Steve Reich Rolls On

Steve Reich tells Classic FM about his debt to John Coltrane, why his new pieces can be so hard to write and why he can’t stop innovating.

It hardly seems plausible that Steve Reich has reached his three-score-years-and-ten. Minimalism always seemed such a young man’s game, but it’s now some 40 years since this musical fraternity, of which Reich was a leading light, became the latest underground movement to wow a New York scene that’s always been thirsty for fresh sounds. 

Reich – and his composer compadre Philip Glass – were urgently looking for a route away from the academic 12-tone composition, or serialism, they had been obliged to study at music college. All around them the air was thick with the sounds of modern jazz, rock’n’roll and what is now labelled “World Music”. Reich realised he would have to follow a path more in tune with the breadth of his musical interests, and created a music that renewed tonality and mesmerised listeners through the mantra-like qualities of repeating pulses. 

“I was studying frankly impenetrable serial composition by day, and going to John Coltrane gigs at night,” Reich recalls, the punch of his speech patterns sounding noticeably akin to the rhythms of his music. 

“Composers around me doing serial pieces usually couldn’t hear what they were writing, but Coltrane was standing up on the bandstand and just playing. I realised I needed to form an ensemble to play my own music and that 12-tone music was like a mock funeral, leading to a bunch of assumptions about harmony that simply weren’t true.” 

Since those formative Road To Damascus years, minimalism has moved from the underground to enter the US’s mainstream. Reich added up in his mind a music that fused his love of Coltrane and Miles Davis with repeating patterns, and formed the now legendary Steve Reich Ensemble to play it. 

Those trademark recurring patterns evolved from his appreciation of bebop’s momentous grooves and from his experiments with looping speech patterns on tape. Reich recognised that repeating a snippet of speech over and over created intriguingly lithe melodic contours, and soon similar melodies were permeating his instrumental music, as heard in his 1988 classic Different Trains. 

The Nonesuch label celebrates Reich’s graduation from young lion to old tiger with the release of two recent works, You Are (Variations) and Cello Counterpoint. The former is a choral and ensemble piece with aphoristic texts about the creative process and the development of human consciousness. 

During Cello Counterpoint, Reich has the cellist play real-time counterpoint against a bank of recorded cellos, an idea he instigated back in 1982 with Vermont Counterpoint, written for flautist Ransom Wilson. 

“I found Cello Counterpoint a very difficult work,” Reich reflects, “so when the time came to start You Are (Variations) I decided, look, I’m going to take a great deal of pleasure doing something very familiar and see where it leads. 

“The opening begins with interlocking mallet-instrument patterns, but about halfway through the first movement all four pianos join in and the harmony suddenly shifts to more complex chords. So, start with something you know how to do, and you may end up doing something you never knew you knew how to do!” 

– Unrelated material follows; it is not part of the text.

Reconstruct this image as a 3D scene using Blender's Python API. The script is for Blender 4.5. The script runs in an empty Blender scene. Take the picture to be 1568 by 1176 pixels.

Reich’s approach to vocal music has a freshly baked quality that junks classical protocol. In his earlier seminal ensemble works such as Drumming and Music For 18 Musicians, Reich treated vocalists in the same way as regular acoustic instruments: they vocalised his melodic shapes without words. 

But what effect does using words have on his vocal writing? 

“It’s exactly the same vocal style,” Reich says. “The ‘doopy-doops’ in Drumming came out of scat singing in jazz, but when there’s a text I’m thinking Ella Fitzgerald meets [English countertenor] Alfred Deller. 

“The opening text in this piece - ‘You are wherever your thoughts are’ - by an 18th-century mystic, is also a wonderful description of how to listen to music – wherever the music goes you follow, and this is about how the mind can wander and explore. But the second movement, ‘I place the Eternal before me’, from the Psalms, is a place to meditate and give listeners space. The harmonies are the basic chords you find in Classical music and rock’n’roll, in contrast to the more adventurous harmonies in the opening.” 

You Are (Variations) ends with a text by Wittgenstein reflecting on the fact that scientific exploration can never end; it’s just that ideas and technologies need to catch up with advancing frontiers. Reich senses his own craft evolving in the same way. 

“One thing Schoenberg overlooked [when he said traditional Western tonality had nowhere else to go and should be replaced by a new system] was that the longer you hold a particular harmony the more ambiguous the notes within it become, a phenomenon that’s all over my own music. So I reckon the possibilities for composers – like the frontiers of science – are endless.”